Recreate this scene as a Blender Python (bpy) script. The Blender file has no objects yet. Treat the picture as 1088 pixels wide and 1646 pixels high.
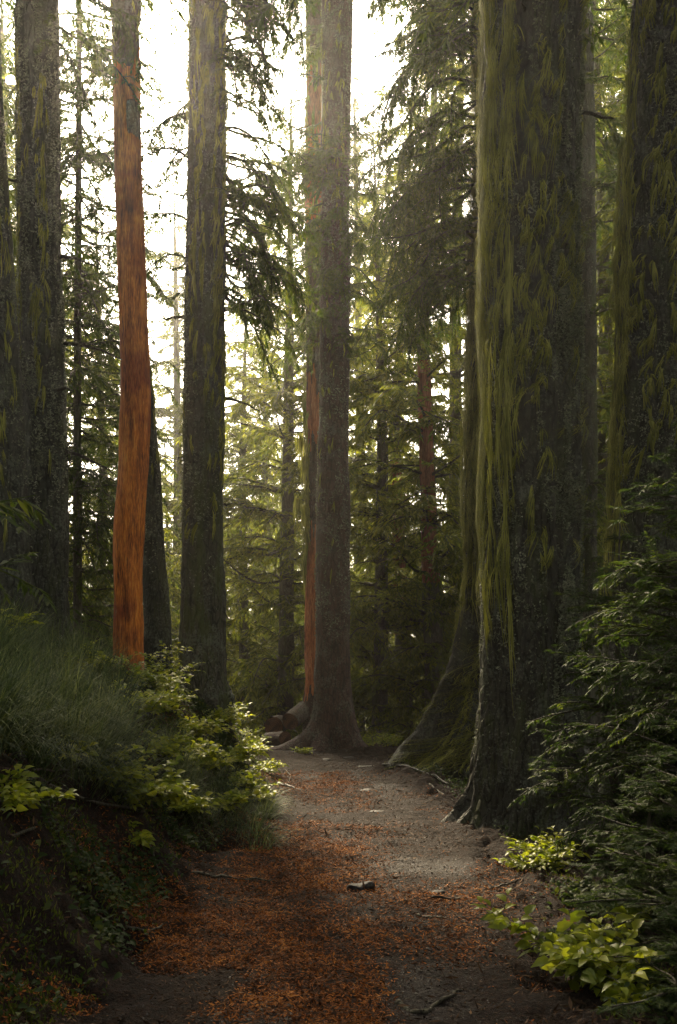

--

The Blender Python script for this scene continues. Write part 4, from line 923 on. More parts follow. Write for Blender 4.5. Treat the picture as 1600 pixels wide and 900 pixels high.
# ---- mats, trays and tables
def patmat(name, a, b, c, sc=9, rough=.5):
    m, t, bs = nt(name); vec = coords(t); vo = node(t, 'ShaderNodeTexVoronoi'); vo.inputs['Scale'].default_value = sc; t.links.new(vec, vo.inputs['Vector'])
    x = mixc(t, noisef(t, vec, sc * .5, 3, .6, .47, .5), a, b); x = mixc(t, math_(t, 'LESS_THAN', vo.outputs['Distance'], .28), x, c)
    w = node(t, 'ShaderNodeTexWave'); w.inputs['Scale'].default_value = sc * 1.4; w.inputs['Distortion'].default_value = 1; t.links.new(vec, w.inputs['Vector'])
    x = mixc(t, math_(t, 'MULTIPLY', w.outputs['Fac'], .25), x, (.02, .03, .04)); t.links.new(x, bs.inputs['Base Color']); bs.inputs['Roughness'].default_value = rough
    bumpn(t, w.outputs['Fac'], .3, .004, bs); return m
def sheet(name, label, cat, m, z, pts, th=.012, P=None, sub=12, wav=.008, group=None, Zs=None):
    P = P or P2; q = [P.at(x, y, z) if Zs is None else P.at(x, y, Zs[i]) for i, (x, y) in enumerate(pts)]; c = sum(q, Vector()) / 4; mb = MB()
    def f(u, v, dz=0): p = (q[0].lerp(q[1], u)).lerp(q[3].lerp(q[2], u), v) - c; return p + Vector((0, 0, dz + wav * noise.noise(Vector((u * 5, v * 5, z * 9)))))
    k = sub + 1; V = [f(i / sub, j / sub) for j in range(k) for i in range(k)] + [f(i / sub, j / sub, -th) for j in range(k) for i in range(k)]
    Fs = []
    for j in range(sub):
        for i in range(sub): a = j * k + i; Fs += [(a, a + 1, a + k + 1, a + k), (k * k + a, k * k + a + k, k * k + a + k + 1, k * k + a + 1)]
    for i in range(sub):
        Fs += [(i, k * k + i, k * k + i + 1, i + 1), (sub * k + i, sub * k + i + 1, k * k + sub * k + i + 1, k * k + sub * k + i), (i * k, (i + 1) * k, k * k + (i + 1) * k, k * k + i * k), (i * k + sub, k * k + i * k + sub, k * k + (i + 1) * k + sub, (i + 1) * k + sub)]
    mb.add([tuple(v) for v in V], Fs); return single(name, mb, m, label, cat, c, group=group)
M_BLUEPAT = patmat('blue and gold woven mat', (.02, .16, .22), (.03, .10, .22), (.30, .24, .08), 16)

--

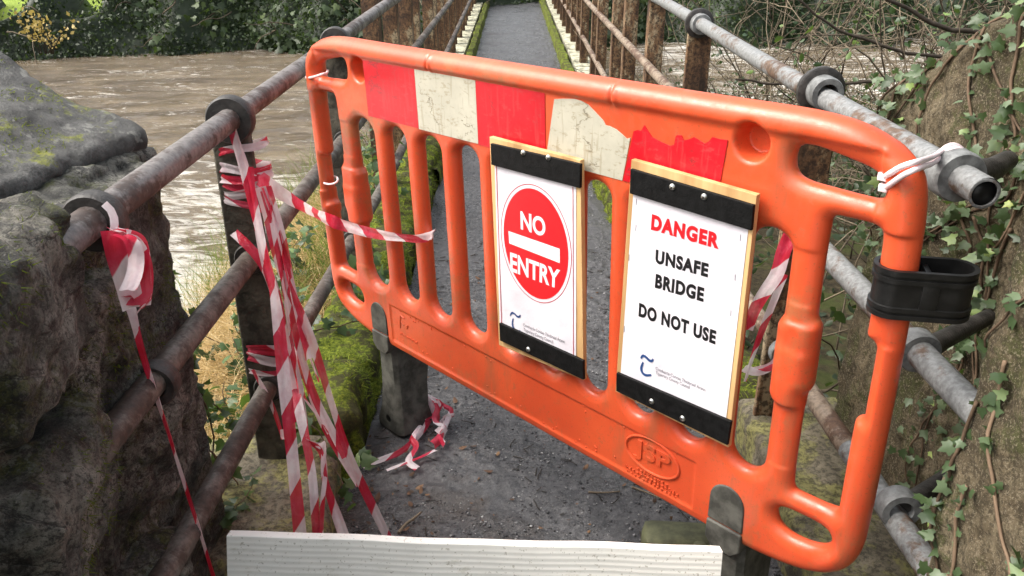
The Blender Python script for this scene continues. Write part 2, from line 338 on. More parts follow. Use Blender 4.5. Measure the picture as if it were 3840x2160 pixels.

WHAT IS NEEDED ▸ Select the lines from the entries that include the word "Write".

SOLUTION ▸
The Blender Python script for this scene continues. Write part 4, from line 923 on. More parts follow. Write for Blender 4.5. Treat the picture as 1600 pixels wide and 900 pixels high.
The Blender Python script for this scene continues. Write part 2, from line 338 on. More parts follow. Use Blender 4.5. Measure the picture as if it were 3840x2160 pixels.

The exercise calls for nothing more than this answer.